A escolha agradou a Gorman, segundo a editora holandesa Meulenhoff. A única exigência feita pela poeta americana era que o tradutor tivesse um relacionamento pessoal com sua poesia, em estilo e tom. Mas o projeto acabou na sexta (26), quando a holandesa desistiu da empreitada, após uma onda de críticas por ser uma branca traduzindo a obra de uma negra.

"Estou chocada com o tumulto em torno do meu envolvimento na divulgação da mensagem de Amanda Gorman, mas entendo que as pessoas se consideram magoadas", escreveu em rede social.

"Vi como a maior tarefa manter sua força, seu tom e seu estilo vivos. No entanto, estou bem ciente de que estou em posição de pensar e sentir isso onde muitos não estão. Ainda desejo que suas ideias alcancem o maior número de leitores possível e abram mais corações", escreveu Rijneveld.

A campanha que levou à desistência foi desencadeada pela jornalista holandesa e ativista negra Janice Deul, que publicou um artigo atacando a Meulenhoff. Segundo Deul, era "uma oportunidade perdida" a escolha de Rijneveld, "branca, não binária e sem experiência em palavra falada", em vez da de uma tradutora "jovem, feminina e assumidamente negra".

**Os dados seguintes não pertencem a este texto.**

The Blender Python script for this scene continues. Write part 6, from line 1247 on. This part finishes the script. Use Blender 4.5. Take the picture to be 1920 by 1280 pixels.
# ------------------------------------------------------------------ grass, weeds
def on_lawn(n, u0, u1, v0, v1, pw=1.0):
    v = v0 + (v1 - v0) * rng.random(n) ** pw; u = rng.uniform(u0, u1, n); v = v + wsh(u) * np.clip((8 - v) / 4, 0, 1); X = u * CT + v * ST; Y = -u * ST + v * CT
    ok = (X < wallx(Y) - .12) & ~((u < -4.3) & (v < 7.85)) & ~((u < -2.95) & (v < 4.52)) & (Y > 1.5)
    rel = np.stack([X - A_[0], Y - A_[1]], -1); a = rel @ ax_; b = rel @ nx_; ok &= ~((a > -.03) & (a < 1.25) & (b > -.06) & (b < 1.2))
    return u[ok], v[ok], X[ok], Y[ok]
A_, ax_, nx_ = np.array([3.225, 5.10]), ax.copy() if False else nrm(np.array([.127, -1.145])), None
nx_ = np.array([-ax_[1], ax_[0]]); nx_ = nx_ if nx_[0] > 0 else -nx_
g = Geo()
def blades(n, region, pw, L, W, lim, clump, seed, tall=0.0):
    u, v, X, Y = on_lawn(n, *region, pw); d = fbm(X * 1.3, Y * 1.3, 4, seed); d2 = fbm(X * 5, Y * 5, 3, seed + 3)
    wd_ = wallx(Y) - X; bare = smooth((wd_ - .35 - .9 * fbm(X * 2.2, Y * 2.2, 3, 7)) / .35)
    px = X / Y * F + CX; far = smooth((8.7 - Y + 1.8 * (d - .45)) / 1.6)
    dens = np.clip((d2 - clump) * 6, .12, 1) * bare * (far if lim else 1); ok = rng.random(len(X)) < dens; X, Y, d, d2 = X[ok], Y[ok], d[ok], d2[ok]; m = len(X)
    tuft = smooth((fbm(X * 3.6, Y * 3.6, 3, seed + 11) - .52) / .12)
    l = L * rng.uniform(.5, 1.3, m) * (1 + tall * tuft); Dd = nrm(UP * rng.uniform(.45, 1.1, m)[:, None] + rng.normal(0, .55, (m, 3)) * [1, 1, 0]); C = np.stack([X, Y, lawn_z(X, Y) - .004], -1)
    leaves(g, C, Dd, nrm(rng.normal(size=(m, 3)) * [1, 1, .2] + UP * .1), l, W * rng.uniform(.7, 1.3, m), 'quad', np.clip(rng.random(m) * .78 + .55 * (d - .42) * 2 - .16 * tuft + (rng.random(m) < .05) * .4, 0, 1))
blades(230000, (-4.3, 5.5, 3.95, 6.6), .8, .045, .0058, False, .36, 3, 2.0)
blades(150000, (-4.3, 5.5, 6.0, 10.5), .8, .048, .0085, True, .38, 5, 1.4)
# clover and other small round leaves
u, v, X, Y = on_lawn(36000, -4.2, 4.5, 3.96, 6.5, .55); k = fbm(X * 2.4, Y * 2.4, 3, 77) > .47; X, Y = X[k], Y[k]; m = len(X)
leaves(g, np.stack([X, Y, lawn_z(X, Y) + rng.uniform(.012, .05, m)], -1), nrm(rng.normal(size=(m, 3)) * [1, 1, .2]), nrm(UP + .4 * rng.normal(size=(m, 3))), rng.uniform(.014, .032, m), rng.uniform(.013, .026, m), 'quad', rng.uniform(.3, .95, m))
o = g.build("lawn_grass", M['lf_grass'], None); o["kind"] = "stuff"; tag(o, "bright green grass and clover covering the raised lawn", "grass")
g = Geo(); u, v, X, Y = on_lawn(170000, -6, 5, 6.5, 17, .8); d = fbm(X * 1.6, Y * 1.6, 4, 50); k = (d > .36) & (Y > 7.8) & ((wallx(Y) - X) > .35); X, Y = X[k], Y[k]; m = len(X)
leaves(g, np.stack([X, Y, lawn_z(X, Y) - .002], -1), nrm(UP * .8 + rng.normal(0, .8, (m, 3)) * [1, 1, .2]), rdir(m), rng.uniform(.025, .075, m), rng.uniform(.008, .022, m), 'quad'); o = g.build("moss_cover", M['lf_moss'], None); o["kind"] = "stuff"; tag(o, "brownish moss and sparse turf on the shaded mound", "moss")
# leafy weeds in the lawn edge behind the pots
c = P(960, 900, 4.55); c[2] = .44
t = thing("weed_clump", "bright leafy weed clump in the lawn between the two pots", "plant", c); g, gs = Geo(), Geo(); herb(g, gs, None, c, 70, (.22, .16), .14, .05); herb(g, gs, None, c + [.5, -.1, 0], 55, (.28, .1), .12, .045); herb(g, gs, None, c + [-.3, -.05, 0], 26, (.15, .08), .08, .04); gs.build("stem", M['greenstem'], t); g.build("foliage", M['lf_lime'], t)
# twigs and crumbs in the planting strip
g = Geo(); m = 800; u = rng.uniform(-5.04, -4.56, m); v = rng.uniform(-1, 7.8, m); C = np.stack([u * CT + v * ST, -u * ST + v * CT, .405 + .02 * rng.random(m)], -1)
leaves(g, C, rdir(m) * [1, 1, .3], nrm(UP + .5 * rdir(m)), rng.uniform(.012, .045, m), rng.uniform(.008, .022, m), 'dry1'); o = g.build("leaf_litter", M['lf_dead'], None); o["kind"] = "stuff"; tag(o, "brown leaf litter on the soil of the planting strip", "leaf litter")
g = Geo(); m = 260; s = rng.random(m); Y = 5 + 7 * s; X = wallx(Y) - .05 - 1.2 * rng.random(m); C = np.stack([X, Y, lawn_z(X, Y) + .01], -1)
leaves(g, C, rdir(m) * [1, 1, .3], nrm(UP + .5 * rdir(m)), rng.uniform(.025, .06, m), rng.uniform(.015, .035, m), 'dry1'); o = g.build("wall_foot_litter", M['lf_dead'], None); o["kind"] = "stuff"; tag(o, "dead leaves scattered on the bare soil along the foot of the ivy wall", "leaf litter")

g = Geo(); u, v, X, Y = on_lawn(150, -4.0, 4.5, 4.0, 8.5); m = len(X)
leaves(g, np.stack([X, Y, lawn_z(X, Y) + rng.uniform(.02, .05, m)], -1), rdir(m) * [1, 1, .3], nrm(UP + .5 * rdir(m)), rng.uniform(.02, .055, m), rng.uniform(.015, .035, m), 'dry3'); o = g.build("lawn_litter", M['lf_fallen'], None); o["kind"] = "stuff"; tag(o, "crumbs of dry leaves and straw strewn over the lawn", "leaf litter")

Ironicamente, antes de desistir do projeto, Rijneveld havia justamente elogiado Gorman por oferecer pontes em um cenário de grande divisão social. "Em um momento de polarização crescente, Amanda Gorman mostra em sua voz jovem o poder da palavra falada, o poder da reconciliação, o poder de quem olha para o futuro em vez de olhar para baixo".

Durante a escalada de críticas, a editora defendeu sua escolha apontando uma "relação pessoal" da escritora holandesa com a obra de Gorman: ambas tiveram seu talento reconhecido ainda jovens e "não têm medo de falar".

As afirmações de que Rijneveld "era branca demais para entender a poesia de Gorman" levaram a Meulenhoff a anunciar a supervisão de "leitores sensíveis" -uma equipe que revisa trabalhos para "proteger autores de deslizes relativos a minorias".

Nas redes sociais, a renúncia de Rijneveld gerou reações antagônicas. Em vários comentários, internautas questionaram o veto à escritora por causa da cor de sua pele ou de sua orientação sexual.

Já o tradutor (branco) do Parlamento da Holanda, Bert De Kerpel, defendeu que o principal motivo para rever a escolha deveria ser o fato de que ela não é tradutora.

Em artigo, ele refuta por exemplo a crítica de que os poemas de Amanda Gorman só podem ser traduzidos por negros porque brancos seriam incapazes de ter empatia suficiente.

"Em sua poesia, Gorman se refere ao passado de escravidão que oprimia seus ancestrais. Os tradutores negros de língua holandesa podem se reconhecer em temas como racismo e discriminação, mas será que isso se aplica à questão da escravidão?", argumenta.

Para ele, a melhor pessoa para assumir o projeto seria "um tradutor literário inglês-holandês, se possível com especialização em poesia e na palavra falada". Kerpel também criticou o recurso da editora de destacar "leitores sensíveis" para fiscalizar a tradução de Rijneveld.

Independentemente de sua cor, "os tradutores que levam sua profissão a sério sempre procuram transmitir o significado do texto da forma mais fiel e suave possível e percebem que algumas palavras no idioma de destino podem ter um significado diferente do idioma de origem, devido a desenvolvimentos culturais e sociais", afirma.